The difference between what's being paid for futures and what CPBL actually gets those is what's really at the heart of this dispute. But Canton and his financial officer say that over the course of a year it evens out on a volatile commodities market.

Kent Herrera
"I think that the area that CGA many times has an issue on, though, is on the issue on the market at a particular snapshot point. Whenever they have the discussion I think they are really keep focusing only on what the market is at that point. I think then they make a fruit price translation base on that snapshot approach. When you do that you obviously get a whole different number. When you take it in a structured way, the way the formula is structured the formula really states that whatever you have from last year in terms of products which we have not yet sold, you have to bring in to this year, whatever you produce this year you need to be taken account of, and that whole contraction is consummated over a period of a year."

Henry Canton
"If I were to strictly look at it as a grower and I would look at futures I would say to myself you know, jeez, I should get more, yes I should get more. However if I were to take the period of production from when I started buying or started selling my fruit to when I finish selling my fruit and was to truly look at the futures chart and draw a line of average what I would see today on 2009-2010 average is I would see an average of about $1.15. I would say to you that if I sat down with my board and presented that to them that they will have difficulty arguing with me that we have not done a good job and, in fact, it's only today because of the characters that are now in play that we are at the point we are at."

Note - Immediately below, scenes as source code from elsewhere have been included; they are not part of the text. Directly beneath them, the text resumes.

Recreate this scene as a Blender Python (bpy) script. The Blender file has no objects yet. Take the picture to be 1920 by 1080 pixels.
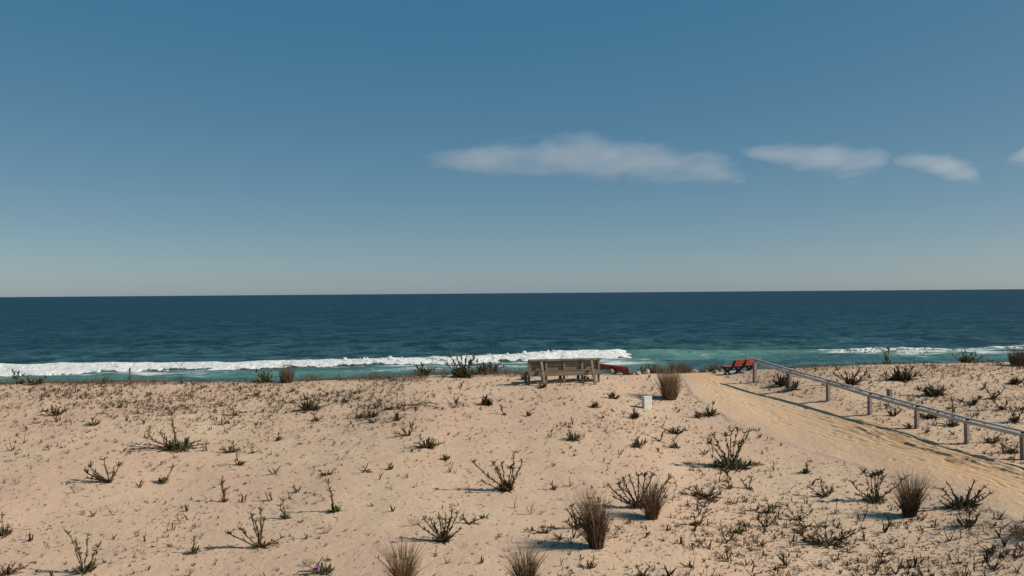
import bpy, math, random
import numpy as np
from mathutils import Vector, Matrix
R = math.radians
SC = bpy.context.scene
COL = SC.collection

# ------------------------------------------------------------------ camera, sky, sun, exposure
F = 1663.0                       # focal length in photo pixels (1920 wide)
CAM_Z = 9.0
PITCH = 9.5 / F
ROLL = 0.0078
fwd = Vector((0, math.cos(PITCH), math.sin(PITCH)))
right = Vector((1, 0, 0))
up = right.cross(fwd)
right, up = (right * math.cos(ROLL) - up * math.sin(ROLL)), (up * math.cos(ROLL) + right * math.sin(ROLL))
cam_d = bpy.data.cameras.new('camera')
cam_d.sensor_width = 36.0
cam_d.lens = 36.0 * F / 1920.0
cam_d.clip_start = 0.1
cam_d.clip_end = 120000.0
cam = bpy.data.objects.new('camera', cam_d)
COL.objects.link(cam)
M = Matrix((right, up, -fwd)).transposed().to_4x4()
M.translation = Vector((0, 0, CAM_Z))
cam.matrix_world = M
SC.camera = cam

SUN_EL = R(37.5)
SUN_AZ = R(99.0)                 # clockwise from +Y (the view) : the sun stands to the right
sun_dir = Vector((math.sin(SUN_AZ) * math.cos(SUN_EL), math.cos(SUN_AZ) * math.cos(SUN_EL), math.sin(SUN_EL)))
wd = bpy.data.worlds.new('World')
SC.world = wd
wd.use_nodes = True
wn, wl = wd.node_tree.nodes, wd.node_tree.links
wn.clear()
sky = wn.new('ShaderNodeTexSky')
sky.sky_type = 'NISHITA'
sky.sun_disc = False
sky.sun_elevation = SUN_EL
sky.sun_rotation = SUN_AZ
sky.altitude = 10
sky.air_density = 0.5
sky.dust_density = 0.5
sky.ozone_density = 3.0
bg = wn.new('ShaderNodeBackground')
bg.inputs['Strength'].default_value = 0.055
wo = wn.new('ShaderNodeOutputWorld')
gr = wn.new('ShaderNodeVectorMath'); gr.operation = 'MULTIPLY_ADD'      # one even white balance for the whole sky
gr.inputs[1].default_value = (1.56, 1.09, 0.60)
gr.inputs[2].default_value = (-0.016 / 0.055, 0.087 / 0.055, 0.203 / 0.055)
wl.new(sky.outputs[0], gr.inputs[0])
wl.new(gr.outputs[0], bg.inputs['Color'])
wl.new(bg.outputs[0], wo.inputs['Surface'])

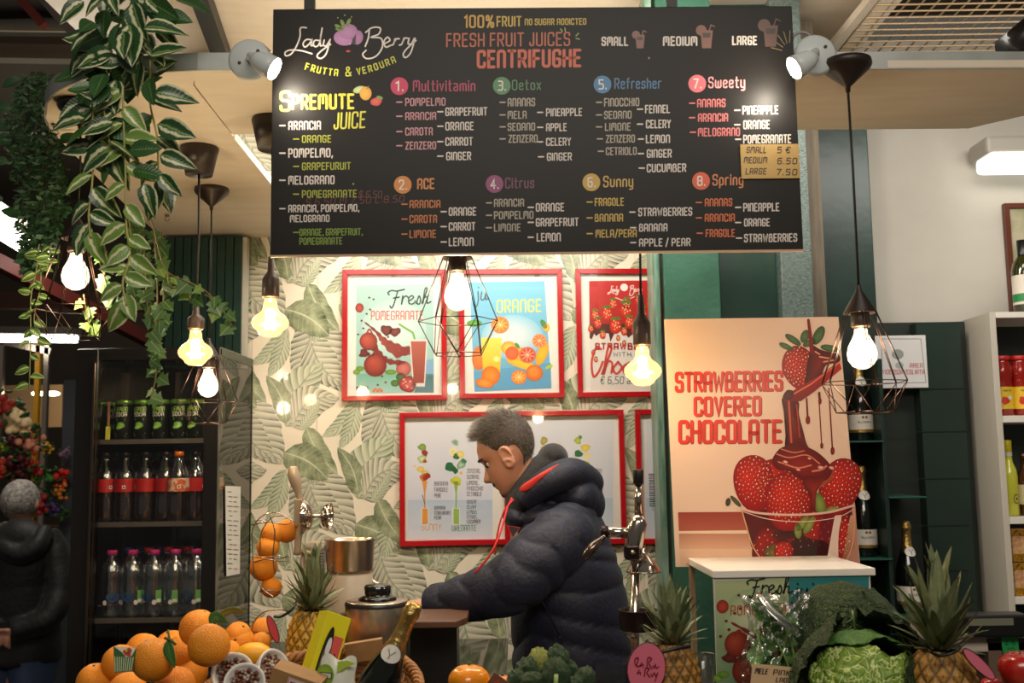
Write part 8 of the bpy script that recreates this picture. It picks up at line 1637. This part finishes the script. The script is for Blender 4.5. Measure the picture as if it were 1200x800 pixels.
# ================================================================= passer by at the left
Y2 = 5.5; Q = lambda x, y, dy=0: P(x, y, Y2 + dy); pb = thing('person', 'grey haired person in a long black padded coat seen from behind at the left edge', 'person', (Q(20, 700).x, Y2, 0)); m5 = 1 / ppm(Y2)
bm_ = MB(); bm_.ball(Q(24, 587), (19 * m5, 22 * m5, 23 * m5), 24, 18); bm_.loft([Q(24, 618), Q(24, 598)], [(12 * m5, 12 * m5), (11 * m5, 11 * m5)], (1, 0, 0), 14)
bm_.loft([Q(20, 815), Q(20, 740), Q(20, 680), Q(21, 640), Q(23, 618)], [(26 * m5, .09), (34 * m5, .11), (38 * m5, .11), (38 * m5, .09), (16 * m5, .07)], (1, 0, 0), 20)
for sx in (-1, 1): bm_.ball(Q(24 + sx * 19.5, 590), (2.5 * m5, 4 * m5, 7 * m5), 8, 6)
for sg in (-1, 1):
    s0 = Q(20 + sg * 42, 640); e0 = Q(20 + sg * 46, 700, -.05); w0_ = Q(6 + sg * 3, 742, -.15); bm_.loft([s0, e0, w0_], [(.04, .04), (.032, .032), (.027, .027)], (0, 1, 0), 14)
    for k in range(4): bm_.tube([w0_ + Vector((0, -.01, -.002 * k)), w0_ + Vector((-.03 * sg, -.02, -.02 - .014 * k)), w0_ + Vector((-.05 * sg, -.01, -.03 - .014 * k))], .009, 8)
    bm_.tube([w0_, w0_ + Vector((-.01 * sg, -.02, .02)), w0_ + Vector((-.035 * sg, -.025, .02))], .010, 8)
    h_ = Q(20 + sg * 18, 800); bm_.loft([h_, Vector((h_.x, h_.y, .5)), Vector((h_.x, h_.y, .08))], [(.08, .09), (.06, .06), (.04, .045)], (1, 0, 0), 14); bm_.loft([Vector((h_.x, h_.y - .06, .04)), Vector((h_.x, h_.y + .06, .04)), Vector((h_.x, h_.y + .18, .03))], [(.035, .04), (.045, .04), (.03, .025)], (1, 0, 0), 10)
b2 = bm_.build('body', skin, pb, world=True); remesh(b2, .008, 3)
cm_ = MB(); bkm = M('black_coat', (24, 23, 24), .6, bump=(40, .4), sheen=.1); ax = cr([Q(20, 776), Q(20, 735), Q(20, 690), Q(21, 650), Q(22, 628), Q(24, 612)], 8); kk = [(49, .17), (47, .165), (48, .165), (50, .15), (38, .11), (19, .085)]; rd = []
for i in range(len(ax)): t_ = i / (len(ax) - 1) * 5; a = min(int(t_), 4); q = t_ - a; rd.append(((kk[a][0] * (1 - q) + kk[a + 1][0] * q) * m5, kk[a][1] * (1 - q) + kk[a + 1][1] * q))
cm_.loft(ax, rd, (1, 0, 0), 36, mod=lambda i, a: puff(i / 8 * 1.3 + .3 * abs(math.sin(a)), .007))
for sg in (-1, 1): 
    ax = cr([Q(20 + sg * 30, 630), Q(20 + sg * 44, 648), Q(20 + sg * 50, 690, -.04), Q(20 + sg * 36, 725, -.12), Q(6 + sg * 10, 740, -.16)], 8); cm_.loft(ax, [(.085 - .032 * i / len(ax),) * 2 for i in range(len(ax))], (0, 1, 0), 20, mod=lambda i, a: puff(i / 8 * 1.4, .006))
c2_ = cm_.build('coat', bkm, pb, world=True); remesh(c2_, .011, 2); hm2 = MB(); hm2.loft(cr([Q(-8, 620, -.08), Q(4, 640, -.15), Q(24, 650, -.17), Q(44, 640, -.15), Q(54, 620, -.08)], 6), [(.05, .045)] * 25, (0, 0, 1), 18); hm2.ball(Q(24, 630, -.09), (30 * m5, .09, 22 * m5), 22, 14); h3 = hm2.build('hood', bkm, pb, world=True); remesh(h3, .01, 3)
mb = MB(); mb.ball(Q(24, 585), (20.5 * m5, 24 * m5, 23.5 * m5), 24, 18); hb2 = mb.build('hair', M('silver_hair', (184, 178, 172), .7, noise=(50, (124, 118, 112), .35, .65), bump=(120, .8)), pb, world=True); mb = MB()
for k in range(900):
    d = Vector((R_.gauss(0, 1), R_.gauss(0, 1), R_.gauss(.2, 1))).normalized(); c = Q(24, 585); p = c + Vector((d.x * 20 * m5, d.y * 23.5 * m5, d.z * 23 * m5)); strand(mb, p, d * .5 + Vector((0, 0, -.7)) + Vector((R_.gauss(0, .2), 0, 0)), .014, .0009)
mb.build('hair_strands', M('silver_hair'), hb2, world=False, kind='stuff').data.transform(parent_inv(pb))
mb = MB()
for sg in (-1, 1): h_ = Q(20 + sg * 18, 770); mb.loft([h_, Vector((h_.x, h_.y, .5)), Vector((h_.x, h_.y, .1))], [(.13, .16), (.095, .10), (.065, .07)], (1, 0, 0), 18)
mb.build('jeans', M('blue_jeans', (60, 76, 110), .8, bump=(200, .2)), pb, world=True)
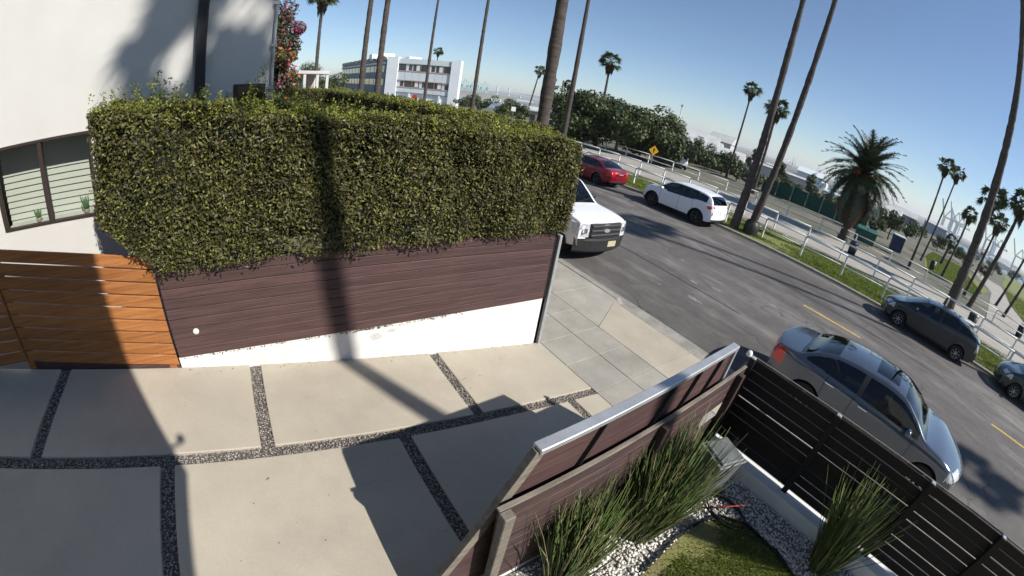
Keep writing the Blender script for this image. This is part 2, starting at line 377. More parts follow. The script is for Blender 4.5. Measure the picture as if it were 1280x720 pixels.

Canton says that if they had gotten more citrus delivered, then the price formula would have been different

Henry Canton
"We have a plant that can take 10 million boxes and this year we did 5.2 million, so we are operating at 52% efficiency. We are not going to survive, so it would be foolish of me to not pay the growers what is due them for them to not be able to produce the raw material that needs to go into the plant. If not, I am going to end up with a facility that yes it might be beautiful and state of the art but at the end of the day it's a white elephant."

Kent Herrera
"Last year we produced around 5.6 - 5.7 million boxes. This year we got 3.85 million boxes, so it dropped tremendously, about 34%. Had we had those additional production and those additional volumes we would been looking at additional boxes of fruit which would have translated around 12 million pound solids. That 12 million pound solid would have been additional volumes that would have been sold now at market prices. This price now we are looking at is $1.40 - $1.50. So had we had that additional amount, the price this year would have been much higher."

And while this surely isn't the end of this argument – Canton says all sides should be cautious:

Henry Canton
"I caution the CGA. The growers are not foolish people. You can only play them for a little while and we need to be careful that in playing them that we don't play them to where it turns negative on all of us."

Herrera says that the sales contract which the CGA claims is suspect has been made available for review by the CGA's accountant.

The backdrop for all this bickering is that CPBL's board of directors – meaning the CGA representatives and the Banks Holdings representatives are reported to have met in Miami today.